Article rédigé par Liberté politique, le 26 février 2016
[Source: Boulevard Voltaire]
Les fraîches déclarations du pape opèrent parfaitement : dans un monde sous tension, crispé par une mondialisation perverse aux antagonismes soupçonneux, saupoudré de la modération journalistique qu’on connaît et cuit au four de la campagne américaine, le mur et le pont se font la guerre. Le clivage est saillant, la bataille féroce, les mots emportés, tels des boulets pour ébranler murs et ponts.
Quel débat que celui des méchants murs et des gentils ponts ! Quelle image chatoyante face aux complexités du monde ! Et une victime collatérale dans ce magma outré ou approbateur : la frontière.
En réalité, mur et pont sont des sobriquets pour caricaturer ce que ce monde déteste. La mondialisation a banni la frontière, et le mur de Donald Trump, bien physique, est insupportable : il rend visible ce que certains abhorrent. Mais ce débat a un enjeu : démolir un peu plus la réputation de la frontière. Car il importe peu qu’elle soit entre les USA et le Mexique ou entre la Russie et le Kazakhstan. L’essentiel est qu’elle soit haïe, puis bannie. L’enjeu universel à ce débat est de répandre l’idée que la frontière est une fermeture, et son absence une ouverture.
Ni mur, ni pont, la frontière est une porte. La porte est neutre. Elle n’empêche pas et n’autorise pas, reflet de celui qui l’ouvre ou qui la ferme. Elle est un outil efficace pour accueillir, et autant pour protéger. Il n’y a pas de honte à avoir une frontière, pas plus qu’une porte. Il peut même y en avoir à l’enlever.
J’entends ceux qui proclament l’ouverture, et accusent la frontière de ne pas en être, lui conférant un pouvoir qu’elle n’a pas. L’idée que l’ouverture passe par une absence de frontière est ubuesque, elle qui créé l’espace où je me définis, distinct d’un espace où se définit l’autre. Que l’un s’introduise chez l’autre, l’esprit ouvert en interroge les pratiques, adapte ses attitudes, en comprend les fondements. Il se présente, pour aller et venir ainsi librement, dans le respect. La frontière n’empêche en rien l’ouverture.

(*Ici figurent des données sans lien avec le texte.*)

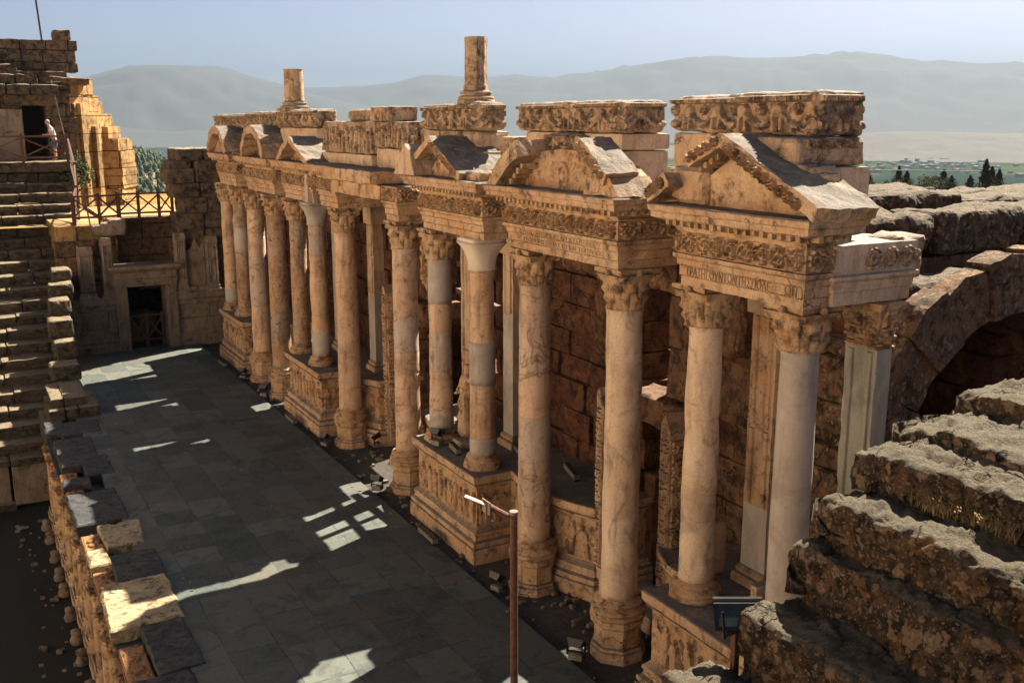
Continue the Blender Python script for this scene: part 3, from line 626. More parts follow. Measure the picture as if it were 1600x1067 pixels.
# small gable section
e3 = entab(16.62, 19.35, 'entablature under the small gable with the eight sided stump standing above', 41, x1=9.65)
pd = MB(); prism(pd, [(17.3, 7.4), (19.3, 7.4), (18.47, 8.05)], 8.75, 9.25, 'x', .1, .012, 15); pd.obj('tympanum', M['capital'], e3)
pd = MB(); roofslab(pd, 17.1, 7.38, 18.49, 8.08, .16, 8.36, 9.6, 16); pd.obj('raking_cornice', M['lime'], e3)
pd = MB(); roofslab(pd, 19.15, 7.72, 18.47, 8.09, .15, 8.4, 9.3, 17); pd.obj('raking_cornice', M['lime'], e3)
pd = MB(); relief(pd, (8.35, 17.2, 7.46), (0, .893, .45), (0, -.45, .893), (-1, 0, 0), 1.3, .13, f_scroll, .012, .05, 3); pd.obj('rake_carving', M['capital'], e3)
pd = MB(); block(pd, 8.5, 9.3, 16.5, 17.15, 7.4, 7.6, .08, .1, .06, 18); pd.obj('broken_corner', M['lime'], e3)
pd = MB(); prism(pd, [(19.1, 7.42), (20.2, 7.42), (19.6, 8.05), (19.3, 7.9)], 8.35, 8.9, 'x', .1, .03, 18); pd.obj('fallen_gable_corner', M['smooth'], e3)
# middle stubs
e4 = entab(20.7, 21.4, 'narrow carved entablature stub on the column with the dark hole', 51, chip=.2, cz=False, x1=10.0)
e5 = entab(24.65, 26.0, 'entablature stub on the lone orange column left of the middle gap', 61, chip=.12)
mb = MB(); block(mb, 8.28, 9.6, 21.45, 24.7, 7.1, 7.42, .14, .08, .04, 71); block(mb, 8.5, 10.4, 21.4, 24.75, 6.75, 7.1, .14, .05, .03, 72)
tag(mb.obj('cornice_block', M['lime']), 'long weathered cornice block bridging the middle gap of the colonnade', 'stone block')
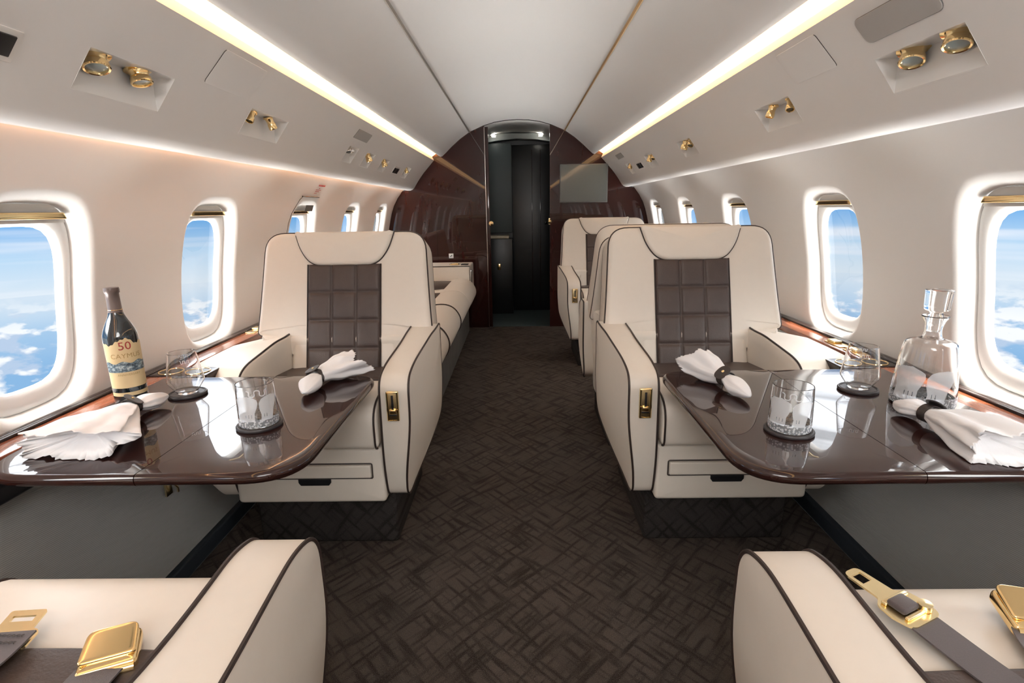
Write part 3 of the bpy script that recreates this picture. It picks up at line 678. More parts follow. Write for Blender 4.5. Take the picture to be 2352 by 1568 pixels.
    bk = MB().add(pad(bl, TH, 0.022, bf=0.0, bb=0.01, rings=(0.85, 0.6, 0.3), fn=lambda a, b, c: tuple(Bm @ Vector((a, TH - c - 0.0, b))), seg=4)).build('backrest', 'cream', t)
    for cc, rad in ((0.012, 0.0034), (TH - 0.014, 0.0030)):
        P = [tuple(Bm @ Vector((p_.x, cc, p_.y))) for p_ in inset(bl, 0.003) if p_.y > za - 0.002]
        cut = max(range(len(P)), key=lambda i: (Vector(P[i]) - Vector(P[i - 1])).length); P = P[cut:] + P[:cut]
        MB().add(tube(P, rad, False, 6)).build('piping', 'piping', bk)
    # headrest
    hz0 = tz(0.905)
    hl = rloop([(-0.120, hz0, 0.04), (0.120, hz0, 0.04), (0.165, hz0 + 0.055, 0.06), (0.188, zt - 0.003, 0.004), (-0.188, zt - 0.003, 0.004), (-0.165, hz0 + 0.055, 0.06)], 0.03, 8)
    hr = MB().add(pad(hl, 0.03, 0.014, bf=0.007, fn=lambda a, b, c: tuple(Bm @ Vector((a, 0.012 - c * 0.9, b))))).build('headrest', 'cream', t)
    P = [p_ for p_ in hl if p_.y < zt - 0.004]
    cut = max(range(len(P)), key=lambda i: (P[i] - P[i - 1]).length); P = P[cut:] + P[:cut]
    MB().add(tube([tuple(Bm @ Vector((p_.x, -0.001, p_.y))) for p_ in P], 0.0034, False, 6)).build('piping', 'piping', hr)
    # tufted panel 3 x 5
    H = hz0 + 0.004; ncol, nrow = 3, 5; top = H; rh = 0.106
    def tf(u, v_):
        a = lerp(-0.136, 0.136, u); b = top - v_ * rh * 4.7
        fu = abs(2 * ((u * ncol) % 1.0) - 1) if u < 1 else 1; fv = abs(2 * ((v_ * 4.7) % 1.0) - 1)
        h = 0.010 * ((1 - fu ** 7) * (1 - fv ** 7)) ** 0.6
        return tuple(Bm @ Vector((a, -0.002 - h, b)))
    V, Fc = grid(tf, 66, 103)
    tp = new_mesh('tufted_panel', V, Fc, 'brown', t, angle=180)
    MB().add(tube([tuple(Bm @ Vector((0.138 * e, -0.002, b))) for e, b in ((-1, top), (-1, 0.02), (1, 0.02), (1, top))], 0.0028, False, 6)).build('piping', 'piping', tp)
    # rear shell below the back
    MB().add(pad(rloop([(-0.29, 0.22, 0.05), (0.29, 0.22, 0.05), (0.318, 0.66, 0.02), (-0.318, 0.66, 0.02)], 0.04), 0.20, 0.03, fn=lambda a, b, c: (a, 0.40 + longback + c, b))).build('rear_shell', 'cream', t)
    return t
CX = 0.645
seat(1, 'cream leather lounge seat facing the camera behind the left table', (-0.658, 1.57), 0)
seat(-1, 'cream leather lounge seat facing the camera behind the right table', (CX, 1.57), 0)
seat(1, 'cream leather seat turned away, its back pressed against the seat behind the right table', (CX, 2.95), 180)
seat(-1, 'farthest cream leather seat, facing the camera in front of the television bulkhead', (CX + 0.0, 3.68), 0)
nl = seat(-1, 'near left cream leather seat in the foreground with two loose gold belt fittings', (-CX, 0.775), 180, longback=0.36, recline=18)
nr = seat(1, 'near right cream leather seat in the foreground with a belt laid across its arm', (CX, 0.735), 180, longback=0.36, recline=18)

# ------------------------------------------------------------------ seat belts on the two foreground seats (local: y toward back)
def strap(P, w, th=0.0025, nrm=None):
    """flat webbing along points P (Vectors); nrm(i)->normal, width w"""
    P = [Vector(p_) for p_ in P]; V = []; Fc = []
    for i, p_ in enumerate(P):
        t = (P[min(i + 1, len(P) - 1)] - P[max(i - 1, 0)]).normalized(); n = Vector(nrm[i]) if nrm else Vector((0, 0, 1))
        s_ = t.cross(n).normalized(); n = s_.cross(t).normalized()
        V += [p_ + s_ * w / 2 + n * th / 2, p_ - s_ * w / 2 + n * th / 2, p_ - s_ * w / 2 - n * th / 2, p_ + s_ * w / 2 - n * th / 2]
    for i in range(len(P) - 1):
        for j in range(4): Fc.append((4 * i + j, 4 * i + (j + 1) % 4, 4 * i + 4 + (j + 1) % 4, 4 * i + 4 + j))
    Fc += [(0, 1, 2, 3), tuple(range(4 * len(P) - 4, 4 * len(P)))[::-1]]
    return V, Fc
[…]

Cependant, que devient-elle sans préserver la sécurité ? Les deux sont intrinsèquement liées, la sécurité étant la garantie d’une ouverture. La frontière est alors cet ajustement qui permet de la préserver : l’être en sécurité pourra être ouvert, mais demander la même chose à celui qui est menacé est bien peu concevable. Abattre la frontière, et la sécurité avec, et l’ouverture avec : nous y sommes…
Il est facile d’accuser ceux que « l’ouverture » mondialisée livre aux conditions exécrables que l’on connaît. Il est aisé de prôner une inconditionnelle solidarité, sans porter du doigt son fardeau. Dans d’autres domaines, la frontière existe et ne dit pas son nom. Ni bonne ni mauvaise, elle dépend de ce qu’on en fait. La blâmer pour elle-même est ubuesque et extrême. Seuls ceux qui ne seront jamais exposés à leur inconsidération le proclament, eux qui auront la joie de toujours pouvoir se réfugier dans un autre pays.